OPINION:
For too long, Miami homeowners have been told that meaningful property-tax relief is “impossible.” Critics say eliminating the city’s homestead property tax simply can’t be done. They claim the numbers don’t work. They insist reforms are unrealistic, inconvenient or politically risky. This isn’t true for just the city of Miami; it is also what many say across the nation.
They’re wrong, and Miami is about to prove it.
The city of Miami’s portion of the homestead or primary home property tax represents only about 7% of the total city budget, roughly $101 million. Any city that claims it cannot find 7% in efficiency, waste or mismanagement is simply unwilling to govern responsibly. Miami is not a poor city; it is a poorly managed one, and homeowners have paid the price.
Earlier this year, Florida Chief Financial Officer Blaise Ingoglia revealed that Miami had overcharged its residents with $95 million in wasteful spending. Let that sink in: $95 million in unnecessary costs, or money the government never needed to take from families in the first place. If eliminating waste gets us within inches of the full amount, disciplined budgeting and competent management can bridge the rest without touching public safety, infrastructure or essential city services.
That is what strong leadership looks like.
A statewide vision with national implications
This effort is not happening in isolation. It aligns directly with the bold statewide property tax rollback championed by Gov. Ron DeSantis, who is pushing a referendum next year to eliminate Florida’s homeownership property tax. Polling shows most voters overwhelmingly support the reform.
What Florida is preparing to do could reshape tax policy across America.
When a major U.S. city such as Miami demonstrates how responsible budgeting, spending discipline and modernized operations can replace antiquated property tax dependency, cities across the country will have no excuse left. Florida is not just leading; it’s pioneering a national movement to put homeownership back within reach for working families.
Cutting taxes is one side of the coin; fixing the system is the other
Miami must also repair its broken, slow and unpredictable permitting system, which strangles small businesses and kills investment. Entrepreneurs shouldn’t wait months or years to open their doors. Empty storefronts hurt neighborhoods, stall jobs and drain economic momentum.
A streamlined, technology-driven permitting process will let businesses open faster, hire quicker and reinvest in their communities. Government doesn’t create economic vitality; it unleashes it when it finally steps aside.
As a retired U.S. Army colonel, I was trained to solve problems, not make excuses. When I was in uniform, the mission mattered more than the obstacles, and failure was not an option. Miami deserves that same clarity and discipline from its mayor.

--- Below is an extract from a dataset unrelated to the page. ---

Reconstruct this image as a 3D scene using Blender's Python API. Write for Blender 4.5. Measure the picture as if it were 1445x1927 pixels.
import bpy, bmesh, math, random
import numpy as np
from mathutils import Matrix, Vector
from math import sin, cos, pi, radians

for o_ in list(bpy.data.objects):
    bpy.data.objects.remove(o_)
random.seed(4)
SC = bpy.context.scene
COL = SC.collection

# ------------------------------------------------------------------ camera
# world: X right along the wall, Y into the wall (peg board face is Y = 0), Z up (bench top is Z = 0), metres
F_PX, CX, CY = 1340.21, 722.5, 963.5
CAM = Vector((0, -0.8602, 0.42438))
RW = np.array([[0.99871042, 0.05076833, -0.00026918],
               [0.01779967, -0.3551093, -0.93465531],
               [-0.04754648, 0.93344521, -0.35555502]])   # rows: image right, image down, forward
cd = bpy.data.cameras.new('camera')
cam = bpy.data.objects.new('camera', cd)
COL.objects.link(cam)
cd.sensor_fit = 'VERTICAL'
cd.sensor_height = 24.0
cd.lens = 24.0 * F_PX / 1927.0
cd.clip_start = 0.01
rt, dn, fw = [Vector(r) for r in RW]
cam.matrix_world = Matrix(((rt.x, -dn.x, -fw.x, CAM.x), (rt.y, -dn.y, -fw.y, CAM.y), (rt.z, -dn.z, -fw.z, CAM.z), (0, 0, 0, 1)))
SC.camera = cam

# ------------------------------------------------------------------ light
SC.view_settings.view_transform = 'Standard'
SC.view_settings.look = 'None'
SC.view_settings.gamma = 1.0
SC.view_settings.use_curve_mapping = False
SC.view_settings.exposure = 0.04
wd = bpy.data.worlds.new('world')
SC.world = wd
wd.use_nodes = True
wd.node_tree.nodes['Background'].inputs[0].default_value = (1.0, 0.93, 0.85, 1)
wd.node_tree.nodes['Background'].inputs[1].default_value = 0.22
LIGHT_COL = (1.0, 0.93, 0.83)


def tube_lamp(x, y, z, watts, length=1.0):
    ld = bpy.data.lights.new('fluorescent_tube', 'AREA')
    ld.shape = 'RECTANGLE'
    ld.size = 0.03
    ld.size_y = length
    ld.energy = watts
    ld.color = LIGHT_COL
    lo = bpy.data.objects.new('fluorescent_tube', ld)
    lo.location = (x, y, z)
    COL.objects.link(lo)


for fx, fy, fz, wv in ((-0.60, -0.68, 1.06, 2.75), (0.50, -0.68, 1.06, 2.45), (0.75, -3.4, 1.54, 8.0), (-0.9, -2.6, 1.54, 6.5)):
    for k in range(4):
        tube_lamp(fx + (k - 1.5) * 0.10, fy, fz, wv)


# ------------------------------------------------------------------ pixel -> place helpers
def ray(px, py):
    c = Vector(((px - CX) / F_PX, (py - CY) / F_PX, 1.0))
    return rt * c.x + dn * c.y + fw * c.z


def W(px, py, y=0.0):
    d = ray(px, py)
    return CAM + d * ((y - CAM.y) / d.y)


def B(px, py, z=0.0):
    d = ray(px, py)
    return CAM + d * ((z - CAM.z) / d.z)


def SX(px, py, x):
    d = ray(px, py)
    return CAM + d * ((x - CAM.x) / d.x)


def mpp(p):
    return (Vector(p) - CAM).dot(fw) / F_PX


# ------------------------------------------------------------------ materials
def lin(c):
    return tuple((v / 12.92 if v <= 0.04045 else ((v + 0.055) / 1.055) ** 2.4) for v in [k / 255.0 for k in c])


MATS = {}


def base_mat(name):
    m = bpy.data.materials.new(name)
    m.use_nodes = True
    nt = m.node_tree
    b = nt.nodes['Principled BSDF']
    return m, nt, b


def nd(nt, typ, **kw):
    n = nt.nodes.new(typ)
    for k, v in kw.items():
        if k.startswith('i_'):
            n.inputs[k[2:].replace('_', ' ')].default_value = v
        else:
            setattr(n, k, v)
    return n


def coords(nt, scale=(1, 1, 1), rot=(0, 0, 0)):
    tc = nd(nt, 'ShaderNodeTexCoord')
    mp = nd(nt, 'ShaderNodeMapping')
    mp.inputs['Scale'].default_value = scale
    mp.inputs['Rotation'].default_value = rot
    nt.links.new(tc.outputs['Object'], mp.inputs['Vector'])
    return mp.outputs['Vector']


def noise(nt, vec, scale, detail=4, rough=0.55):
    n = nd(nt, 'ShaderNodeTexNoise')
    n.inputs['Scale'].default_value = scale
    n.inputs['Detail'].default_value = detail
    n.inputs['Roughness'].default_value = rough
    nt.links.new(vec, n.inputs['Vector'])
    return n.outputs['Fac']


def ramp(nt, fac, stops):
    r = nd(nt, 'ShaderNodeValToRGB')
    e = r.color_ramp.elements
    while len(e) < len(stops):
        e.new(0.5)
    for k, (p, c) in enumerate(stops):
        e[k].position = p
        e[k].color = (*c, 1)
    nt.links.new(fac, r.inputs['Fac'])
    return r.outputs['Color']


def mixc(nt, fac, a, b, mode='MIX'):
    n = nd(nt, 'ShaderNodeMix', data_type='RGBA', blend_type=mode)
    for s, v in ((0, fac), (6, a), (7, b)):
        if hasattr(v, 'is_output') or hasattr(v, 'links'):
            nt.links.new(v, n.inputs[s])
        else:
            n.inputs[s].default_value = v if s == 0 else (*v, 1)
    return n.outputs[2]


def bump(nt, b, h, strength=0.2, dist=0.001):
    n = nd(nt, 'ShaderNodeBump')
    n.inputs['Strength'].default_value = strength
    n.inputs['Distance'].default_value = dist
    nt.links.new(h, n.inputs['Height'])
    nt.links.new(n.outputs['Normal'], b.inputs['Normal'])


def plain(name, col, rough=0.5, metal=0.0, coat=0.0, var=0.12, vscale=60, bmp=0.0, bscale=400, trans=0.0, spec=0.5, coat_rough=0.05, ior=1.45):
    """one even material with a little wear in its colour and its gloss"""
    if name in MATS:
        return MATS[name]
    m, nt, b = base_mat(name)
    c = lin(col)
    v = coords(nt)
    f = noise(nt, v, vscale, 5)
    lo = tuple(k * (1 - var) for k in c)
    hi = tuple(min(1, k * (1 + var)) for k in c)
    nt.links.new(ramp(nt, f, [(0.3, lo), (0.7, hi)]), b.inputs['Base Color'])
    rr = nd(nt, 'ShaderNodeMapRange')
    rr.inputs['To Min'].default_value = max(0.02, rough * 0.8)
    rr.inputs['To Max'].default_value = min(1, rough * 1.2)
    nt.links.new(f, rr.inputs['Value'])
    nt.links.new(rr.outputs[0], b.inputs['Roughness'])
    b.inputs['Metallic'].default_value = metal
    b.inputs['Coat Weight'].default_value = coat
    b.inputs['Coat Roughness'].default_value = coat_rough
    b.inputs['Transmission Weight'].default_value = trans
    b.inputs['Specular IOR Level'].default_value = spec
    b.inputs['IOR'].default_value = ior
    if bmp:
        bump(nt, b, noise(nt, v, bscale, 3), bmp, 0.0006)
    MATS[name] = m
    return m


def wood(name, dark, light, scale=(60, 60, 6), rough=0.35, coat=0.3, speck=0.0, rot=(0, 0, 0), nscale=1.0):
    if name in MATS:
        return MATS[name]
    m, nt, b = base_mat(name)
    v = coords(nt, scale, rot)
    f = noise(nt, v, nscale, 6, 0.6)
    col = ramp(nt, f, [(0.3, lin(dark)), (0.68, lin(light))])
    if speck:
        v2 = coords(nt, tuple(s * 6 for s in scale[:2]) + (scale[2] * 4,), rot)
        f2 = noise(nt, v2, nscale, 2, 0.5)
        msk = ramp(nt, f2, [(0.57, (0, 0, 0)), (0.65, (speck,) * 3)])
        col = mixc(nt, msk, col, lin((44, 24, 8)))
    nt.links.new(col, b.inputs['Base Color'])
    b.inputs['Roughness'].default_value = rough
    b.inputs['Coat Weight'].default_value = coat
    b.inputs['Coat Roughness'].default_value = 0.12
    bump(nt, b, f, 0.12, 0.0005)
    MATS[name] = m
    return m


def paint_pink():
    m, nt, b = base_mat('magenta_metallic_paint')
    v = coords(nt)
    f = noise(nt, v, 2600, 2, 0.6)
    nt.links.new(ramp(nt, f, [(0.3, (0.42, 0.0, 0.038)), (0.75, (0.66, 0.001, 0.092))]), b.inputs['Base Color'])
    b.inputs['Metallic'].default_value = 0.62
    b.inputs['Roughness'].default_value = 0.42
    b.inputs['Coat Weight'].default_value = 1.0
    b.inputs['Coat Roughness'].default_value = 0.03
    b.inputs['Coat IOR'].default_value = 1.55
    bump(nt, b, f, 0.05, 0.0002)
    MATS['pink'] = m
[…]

I know how to cut costs without cutting services and how to restructure government without risking safety. My experience at the local, state and federal levels taught me one core principle: Government must work for the taxpayers who fund it, not the insiders who profit from it.
A national moment begins in Miami
Repealing Miami’s homestead property tax and modernizing its permitting system is not just achievable; it is also essential. It gives homeowners long-overdue relief, forces government to live within its means and shows the rest of the country what real reform looks like.
Under Mr. DeSantis’ statewide initiative and local leadership, Florida is about to redefine what is possible in American tax policy: proving that bold reform isn’t theoretical. It’s operational.
This is Miami’s moment to lead the nation.
• U.S. Army Col. Emilio T. Gonzalez (retired) is in a runoff election for city of Miami mayor.